El entramado de estas hipótesis desplegadas a partir de convicciones de las que ya no se apartaría, permite orientarnos en la lectura de todos los libros y artículos de Jorge Abelardo Ramos. A quien considere que estas ideas- fuerza solo generan la polarización típica del revisionismo, es decir, un camino de antinomia que finalmente se revela estéril por poner a B donde antes estaba A, podría recordársele que los estudios culturalistas y orientalistas, en particular los enfoques de Edward Said, no distan mucho de lo que citamos respecto de imperium y cultura. Said lo ha expuesto con un lenguaje menos áspero, menos elocuente.
En el fondo nada era tan blanco y negro en el Colorado Ramos, más allá de que desde muy joven lo obsesionara el fantasma de la neutralidad o el gris, algo que quizás la figura de Perón, con quien llegó a desarrollar una relación y un nivel de diálogo más que aceptable, lo haya impulsado a indagar en la posibilidad de una síntesis a tantas fatigas y combates humanos. Lo cierto es que su retórica y su discursividad, la “mordacidad combatiente”, no lo llevaban a buscar naturalmente la síntesis o el punto de encuentro. Pero no se trataba de una búsqueda dogmática de la verdad sino de ese trasfondo de tragedia compartida por quienes vivimos bajo un mismo suelo, en una misma tierra signada por la indeterminación y la no conclusión. Siempre el país de barro, a medio hacer.

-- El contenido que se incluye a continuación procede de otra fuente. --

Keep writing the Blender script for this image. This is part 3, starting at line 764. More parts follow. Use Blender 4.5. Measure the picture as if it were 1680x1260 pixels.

De todas las polémicas en las que participó, hay una en la que muestra un sentido de humanidad que expuso en una elección crucial: entre el intelectual que tiene la posición justa y el militante equivocado pero valiente, elegirá a este último.
En la polémica que sostuvo con Ernesto Sabato en sucesivas entregas de la revista Política en 1961, en el momento de la réplica final, antes de desplegar sus nuevos y últimos mandobles, Ramos hace una increíble puntualización dirigida a aquellos que le achacaban “una debilidad” por Sabato, quien no merecería tanta dedicación por parte de los revolucionarios puros ya que se trataba de un simple escriba de la oligarquía, uno más.
Ramos contesta con vehemencia y, de paso, revela una pequeña joya de su biografía.
“Hace veinte años, en noviembre de 1941, participé con Sabato en una reunión en Punta Lara cerca de La Plata. Éramos unos veinte o treinta estudiantes y obreros. Se trataba de organizar un partido revolucionario, ese partido ideal, intransigente e inquebrantable que templó las aspiraciones de nuestra adolescencia y que hoy todavía constituye el objetivo central de nuestra lucha. Al fundarse el pequeño partido, el eje de su acción pública fue su oposición a la guerra imperialista y a la participación argentina en ella. Sabato estuvo presente, era uno de aquellos veinte o treinta hombres jóvenes que bajo la bandera marxista se levantaron en medio de la indiferencia general. Cuando todos los intelectuales de ‘izquierda’ socialistas, comunistas y hasta extrotskistas estaban a favor de los Tres Grandes, ese núcleo aguerrido salvó el honor del pensamiento revolucionario en la Argentina. Y ahora yo quisiera saber dónde estaban muchos de los críticos más mordaces de Sabato, cuando Sabato estaba contra la guerra. Yo quisiera saberlo. Esa es una de las razones de ‘mi debilidad’ por Sabato”.
Cincuenta, sesenta, cien años después, cualquiera está en todo su derecho de pensar que tanto fuego y hasta sus cenizas han caducado. Creemos que no, que vale la pena seguir ejercitando una cierta actitud revisionista sin perder ni el espíritu crítico ni el sentido del humor –dos banderas que Ramos nos legó-, pero si aún esto fuera en vano, si ni fuego ni cenizas quedan, nadie podrá quitarle a Jorge Abelardo Ramos el hecho de haber inventado un estilo de hombre político, de intelectual público y de escritor únicos, en una semicolonia que alguna vez se llamó Argentina. Y que todavía se debate entre la mordacidad y la tragedia.